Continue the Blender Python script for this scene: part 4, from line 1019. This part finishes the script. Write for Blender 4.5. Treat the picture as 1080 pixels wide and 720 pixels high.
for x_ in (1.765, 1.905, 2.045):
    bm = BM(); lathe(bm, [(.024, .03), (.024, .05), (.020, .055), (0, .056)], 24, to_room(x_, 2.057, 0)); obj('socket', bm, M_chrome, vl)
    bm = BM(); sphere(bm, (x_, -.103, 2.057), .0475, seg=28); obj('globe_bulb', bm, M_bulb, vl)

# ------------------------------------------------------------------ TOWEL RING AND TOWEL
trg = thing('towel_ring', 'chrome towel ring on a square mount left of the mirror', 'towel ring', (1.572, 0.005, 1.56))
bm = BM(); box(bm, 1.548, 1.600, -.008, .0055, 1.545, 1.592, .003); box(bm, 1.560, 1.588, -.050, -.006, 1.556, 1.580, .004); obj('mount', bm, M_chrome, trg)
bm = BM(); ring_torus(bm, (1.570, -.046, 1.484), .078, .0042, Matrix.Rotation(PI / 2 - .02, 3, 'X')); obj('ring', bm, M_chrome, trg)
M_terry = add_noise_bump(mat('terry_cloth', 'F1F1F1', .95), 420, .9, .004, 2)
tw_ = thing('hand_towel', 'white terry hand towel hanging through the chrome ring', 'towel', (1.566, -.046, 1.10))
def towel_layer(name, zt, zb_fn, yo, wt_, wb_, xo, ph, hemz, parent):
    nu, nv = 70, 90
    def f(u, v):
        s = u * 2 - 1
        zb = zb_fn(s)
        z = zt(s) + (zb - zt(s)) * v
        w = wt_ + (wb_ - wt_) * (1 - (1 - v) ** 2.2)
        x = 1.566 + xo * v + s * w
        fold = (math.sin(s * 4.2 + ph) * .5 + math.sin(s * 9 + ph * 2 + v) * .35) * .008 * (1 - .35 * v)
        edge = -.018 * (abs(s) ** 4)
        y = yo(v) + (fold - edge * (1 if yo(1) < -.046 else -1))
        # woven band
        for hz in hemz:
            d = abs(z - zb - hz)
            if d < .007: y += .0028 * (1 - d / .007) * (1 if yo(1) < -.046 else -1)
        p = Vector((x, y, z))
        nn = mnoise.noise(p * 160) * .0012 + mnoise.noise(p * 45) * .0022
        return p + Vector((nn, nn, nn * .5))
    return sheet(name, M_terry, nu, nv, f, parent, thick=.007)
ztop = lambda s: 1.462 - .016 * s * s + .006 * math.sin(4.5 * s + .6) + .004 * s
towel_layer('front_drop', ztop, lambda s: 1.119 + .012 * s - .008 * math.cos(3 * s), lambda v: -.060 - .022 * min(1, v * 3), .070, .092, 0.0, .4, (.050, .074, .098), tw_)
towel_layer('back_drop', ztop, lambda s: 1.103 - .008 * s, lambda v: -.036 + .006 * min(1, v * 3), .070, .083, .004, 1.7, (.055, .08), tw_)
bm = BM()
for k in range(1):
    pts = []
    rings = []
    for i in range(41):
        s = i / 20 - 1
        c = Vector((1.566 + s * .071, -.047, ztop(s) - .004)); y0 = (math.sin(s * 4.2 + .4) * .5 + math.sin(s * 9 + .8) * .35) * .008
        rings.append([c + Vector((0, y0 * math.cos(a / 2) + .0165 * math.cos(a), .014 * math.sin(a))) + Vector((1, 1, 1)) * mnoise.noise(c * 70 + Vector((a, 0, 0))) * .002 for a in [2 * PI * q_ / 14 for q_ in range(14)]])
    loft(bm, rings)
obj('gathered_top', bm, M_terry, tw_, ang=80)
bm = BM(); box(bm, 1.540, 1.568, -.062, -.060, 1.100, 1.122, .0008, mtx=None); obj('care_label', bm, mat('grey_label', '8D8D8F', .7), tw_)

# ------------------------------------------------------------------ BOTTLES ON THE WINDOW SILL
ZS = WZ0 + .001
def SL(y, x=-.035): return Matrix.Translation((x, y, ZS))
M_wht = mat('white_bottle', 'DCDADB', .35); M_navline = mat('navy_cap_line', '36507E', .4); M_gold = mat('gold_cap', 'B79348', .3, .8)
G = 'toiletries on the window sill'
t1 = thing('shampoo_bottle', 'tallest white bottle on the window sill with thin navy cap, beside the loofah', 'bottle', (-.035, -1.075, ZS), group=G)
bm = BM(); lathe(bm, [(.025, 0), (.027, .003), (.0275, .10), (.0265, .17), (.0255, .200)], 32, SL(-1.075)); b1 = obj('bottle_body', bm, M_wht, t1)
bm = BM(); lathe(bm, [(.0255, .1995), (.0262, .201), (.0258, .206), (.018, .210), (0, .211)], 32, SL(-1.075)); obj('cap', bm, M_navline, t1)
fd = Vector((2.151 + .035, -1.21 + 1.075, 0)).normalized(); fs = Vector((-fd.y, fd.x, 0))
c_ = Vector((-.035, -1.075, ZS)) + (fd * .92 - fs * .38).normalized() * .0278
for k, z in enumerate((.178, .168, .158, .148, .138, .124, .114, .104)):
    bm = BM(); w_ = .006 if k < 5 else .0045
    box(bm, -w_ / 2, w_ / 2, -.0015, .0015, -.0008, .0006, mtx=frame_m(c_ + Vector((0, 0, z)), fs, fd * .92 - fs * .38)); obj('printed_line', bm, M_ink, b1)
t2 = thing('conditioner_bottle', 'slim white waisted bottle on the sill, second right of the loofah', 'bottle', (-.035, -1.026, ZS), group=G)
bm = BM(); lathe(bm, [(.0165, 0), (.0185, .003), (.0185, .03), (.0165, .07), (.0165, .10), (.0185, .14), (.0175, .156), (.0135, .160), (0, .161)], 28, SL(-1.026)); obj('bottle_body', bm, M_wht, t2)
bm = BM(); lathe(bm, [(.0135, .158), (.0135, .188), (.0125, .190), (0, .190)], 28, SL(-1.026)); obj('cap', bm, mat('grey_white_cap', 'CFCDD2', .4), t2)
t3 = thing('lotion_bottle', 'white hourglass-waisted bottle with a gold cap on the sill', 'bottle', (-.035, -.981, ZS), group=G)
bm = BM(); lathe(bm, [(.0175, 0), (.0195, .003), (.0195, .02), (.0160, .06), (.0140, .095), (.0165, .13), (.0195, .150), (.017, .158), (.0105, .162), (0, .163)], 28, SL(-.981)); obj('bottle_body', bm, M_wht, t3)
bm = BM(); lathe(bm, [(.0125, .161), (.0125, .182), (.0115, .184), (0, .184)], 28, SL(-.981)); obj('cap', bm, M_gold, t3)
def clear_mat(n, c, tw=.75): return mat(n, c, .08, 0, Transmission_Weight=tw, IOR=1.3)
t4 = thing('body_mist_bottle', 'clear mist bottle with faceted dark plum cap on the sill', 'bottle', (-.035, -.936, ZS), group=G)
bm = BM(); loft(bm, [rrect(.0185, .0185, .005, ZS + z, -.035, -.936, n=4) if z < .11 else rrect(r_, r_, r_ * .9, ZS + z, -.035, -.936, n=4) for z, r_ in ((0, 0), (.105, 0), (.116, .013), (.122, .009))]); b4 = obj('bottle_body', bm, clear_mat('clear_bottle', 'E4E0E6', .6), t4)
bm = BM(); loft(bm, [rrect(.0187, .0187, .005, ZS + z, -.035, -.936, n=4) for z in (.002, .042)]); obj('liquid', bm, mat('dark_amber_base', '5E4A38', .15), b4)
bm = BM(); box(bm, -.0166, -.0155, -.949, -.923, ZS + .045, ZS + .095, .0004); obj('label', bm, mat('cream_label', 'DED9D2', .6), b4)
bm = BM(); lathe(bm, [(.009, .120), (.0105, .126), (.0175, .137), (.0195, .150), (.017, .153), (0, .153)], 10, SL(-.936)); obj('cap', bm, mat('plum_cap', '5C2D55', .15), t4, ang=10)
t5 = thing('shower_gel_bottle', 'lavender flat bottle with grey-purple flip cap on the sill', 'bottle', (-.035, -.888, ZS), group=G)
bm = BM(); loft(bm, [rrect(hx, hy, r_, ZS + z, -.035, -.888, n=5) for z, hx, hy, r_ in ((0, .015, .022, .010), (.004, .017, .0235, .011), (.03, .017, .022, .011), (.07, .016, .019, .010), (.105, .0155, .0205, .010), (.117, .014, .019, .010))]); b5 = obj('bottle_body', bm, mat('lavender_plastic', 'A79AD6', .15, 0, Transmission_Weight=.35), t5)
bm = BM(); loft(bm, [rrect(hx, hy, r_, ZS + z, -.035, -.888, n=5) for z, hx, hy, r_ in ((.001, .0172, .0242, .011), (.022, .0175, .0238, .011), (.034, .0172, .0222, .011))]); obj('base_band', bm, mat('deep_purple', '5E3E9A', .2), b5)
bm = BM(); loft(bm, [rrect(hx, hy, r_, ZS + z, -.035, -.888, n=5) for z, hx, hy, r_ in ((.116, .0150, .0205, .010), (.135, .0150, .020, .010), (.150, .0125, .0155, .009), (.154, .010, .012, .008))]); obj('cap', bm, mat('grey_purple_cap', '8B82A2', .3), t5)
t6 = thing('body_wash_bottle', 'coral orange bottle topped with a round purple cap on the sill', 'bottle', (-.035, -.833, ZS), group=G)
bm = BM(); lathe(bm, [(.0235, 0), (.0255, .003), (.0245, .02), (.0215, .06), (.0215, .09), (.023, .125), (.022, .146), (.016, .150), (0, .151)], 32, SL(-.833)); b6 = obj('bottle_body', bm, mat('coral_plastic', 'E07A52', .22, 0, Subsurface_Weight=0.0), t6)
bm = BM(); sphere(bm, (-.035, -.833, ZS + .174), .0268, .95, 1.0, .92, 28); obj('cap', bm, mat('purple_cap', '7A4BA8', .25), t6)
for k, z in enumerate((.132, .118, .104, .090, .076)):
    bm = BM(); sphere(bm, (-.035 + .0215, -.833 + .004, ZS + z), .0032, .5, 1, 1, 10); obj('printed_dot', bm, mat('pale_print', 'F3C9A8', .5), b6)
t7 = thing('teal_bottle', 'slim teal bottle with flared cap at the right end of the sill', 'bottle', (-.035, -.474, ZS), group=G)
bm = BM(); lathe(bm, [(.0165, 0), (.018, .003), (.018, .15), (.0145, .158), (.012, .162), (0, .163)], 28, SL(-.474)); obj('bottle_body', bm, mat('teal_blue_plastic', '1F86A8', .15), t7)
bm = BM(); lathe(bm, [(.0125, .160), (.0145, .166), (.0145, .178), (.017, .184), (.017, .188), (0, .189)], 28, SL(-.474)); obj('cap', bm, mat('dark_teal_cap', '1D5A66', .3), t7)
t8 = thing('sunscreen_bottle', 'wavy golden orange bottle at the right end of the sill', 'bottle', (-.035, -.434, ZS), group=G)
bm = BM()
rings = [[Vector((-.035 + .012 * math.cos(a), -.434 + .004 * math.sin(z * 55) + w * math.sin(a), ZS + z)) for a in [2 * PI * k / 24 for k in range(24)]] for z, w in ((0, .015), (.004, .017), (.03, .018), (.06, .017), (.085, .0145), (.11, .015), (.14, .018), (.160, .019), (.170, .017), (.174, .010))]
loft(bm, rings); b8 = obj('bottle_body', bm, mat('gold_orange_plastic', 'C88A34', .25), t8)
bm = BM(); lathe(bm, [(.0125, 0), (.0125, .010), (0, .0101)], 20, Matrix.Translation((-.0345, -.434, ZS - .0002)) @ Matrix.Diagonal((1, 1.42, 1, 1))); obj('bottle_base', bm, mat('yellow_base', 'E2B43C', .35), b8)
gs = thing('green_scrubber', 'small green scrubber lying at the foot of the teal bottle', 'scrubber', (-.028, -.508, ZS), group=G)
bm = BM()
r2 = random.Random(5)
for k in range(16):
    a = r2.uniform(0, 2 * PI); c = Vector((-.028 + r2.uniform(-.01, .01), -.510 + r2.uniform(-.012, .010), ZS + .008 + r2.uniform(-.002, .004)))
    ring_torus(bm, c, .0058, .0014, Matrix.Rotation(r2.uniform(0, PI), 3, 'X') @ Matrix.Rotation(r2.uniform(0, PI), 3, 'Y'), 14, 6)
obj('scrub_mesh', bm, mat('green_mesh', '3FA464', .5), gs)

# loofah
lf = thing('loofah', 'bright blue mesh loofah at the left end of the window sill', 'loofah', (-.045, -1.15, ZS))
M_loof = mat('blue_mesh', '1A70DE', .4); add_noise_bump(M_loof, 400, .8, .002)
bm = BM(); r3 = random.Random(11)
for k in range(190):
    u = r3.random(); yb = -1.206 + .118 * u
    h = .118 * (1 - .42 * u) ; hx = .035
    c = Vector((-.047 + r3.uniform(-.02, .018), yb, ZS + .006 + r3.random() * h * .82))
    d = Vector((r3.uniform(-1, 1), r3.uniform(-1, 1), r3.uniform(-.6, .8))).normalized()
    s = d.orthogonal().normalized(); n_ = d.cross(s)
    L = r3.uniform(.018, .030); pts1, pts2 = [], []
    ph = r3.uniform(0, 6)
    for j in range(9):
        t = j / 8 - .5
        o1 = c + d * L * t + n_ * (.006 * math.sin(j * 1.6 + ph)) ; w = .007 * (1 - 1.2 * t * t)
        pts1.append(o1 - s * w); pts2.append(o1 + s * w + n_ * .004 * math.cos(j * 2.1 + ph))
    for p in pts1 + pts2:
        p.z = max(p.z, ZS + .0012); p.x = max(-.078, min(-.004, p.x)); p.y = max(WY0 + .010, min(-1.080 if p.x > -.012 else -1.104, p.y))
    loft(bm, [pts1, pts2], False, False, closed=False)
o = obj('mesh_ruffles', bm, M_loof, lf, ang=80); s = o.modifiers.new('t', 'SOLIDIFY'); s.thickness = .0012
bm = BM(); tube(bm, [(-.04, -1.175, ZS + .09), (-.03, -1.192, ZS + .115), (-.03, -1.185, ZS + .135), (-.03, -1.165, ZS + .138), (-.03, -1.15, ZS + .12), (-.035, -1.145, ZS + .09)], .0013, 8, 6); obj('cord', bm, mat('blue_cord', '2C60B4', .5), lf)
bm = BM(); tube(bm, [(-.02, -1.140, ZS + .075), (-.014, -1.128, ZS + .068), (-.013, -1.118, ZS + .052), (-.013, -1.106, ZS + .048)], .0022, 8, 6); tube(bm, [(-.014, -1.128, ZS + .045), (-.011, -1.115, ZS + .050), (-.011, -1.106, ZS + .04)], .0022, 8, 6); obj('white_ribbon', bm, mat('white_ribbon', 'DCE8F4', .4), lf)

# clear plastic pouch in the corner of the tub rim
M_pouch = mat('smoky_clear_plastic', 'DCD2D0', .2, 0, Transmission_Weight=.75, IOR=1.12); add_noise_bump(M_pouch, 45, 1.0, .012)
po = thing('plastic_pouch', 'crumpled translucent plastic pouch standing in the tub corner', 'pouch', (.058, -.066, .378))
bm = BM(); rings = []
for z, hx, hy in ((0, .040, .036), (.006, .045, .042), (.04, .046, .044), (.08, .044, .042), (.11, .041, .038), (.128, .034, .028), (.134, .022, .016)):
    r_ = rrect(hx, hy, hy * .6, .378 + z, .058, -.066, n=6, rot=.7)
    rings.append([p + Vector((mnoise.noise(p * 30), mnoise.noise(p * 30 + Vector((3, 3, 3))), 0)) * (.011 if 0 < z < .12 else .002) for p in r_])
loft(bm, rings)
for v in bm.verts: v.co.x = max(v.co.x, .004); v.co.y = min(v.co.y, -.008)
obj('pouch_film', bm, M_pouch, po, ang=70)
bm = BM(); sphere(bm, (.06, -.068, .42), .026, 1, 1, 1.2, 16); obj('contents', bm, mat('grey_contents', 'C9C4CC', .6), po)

*What is asked:* Return exactly the leading lines of the listing, stopping after the line in which "bm = BM(); sphere(bm, (x_, -.103, 2.057), .0475, seg=28);" occurs.

*Result of the exercise:*
Continue the Blender Python script for this scene: part 4, from line 1019. This part finishes the script. Write for Blender 4.5. Treat the picture as 1080 pixels wide and 720 pixels high.
for x_ in (1.765, 1.905, 2.045):
    bm = BM(); lathe(bm, [(.024, .03), (.024, .05), (.020, .055), (0, .056)], 24, to_room(x_, 2.057, 0)); obj('socket', bm, M_chrome, vl)
    bm = BM(); sphere(bm, (x_, -.103, 2.057), .0475, seg=28); obj('globe_bulb', bm, M_bulb, vl)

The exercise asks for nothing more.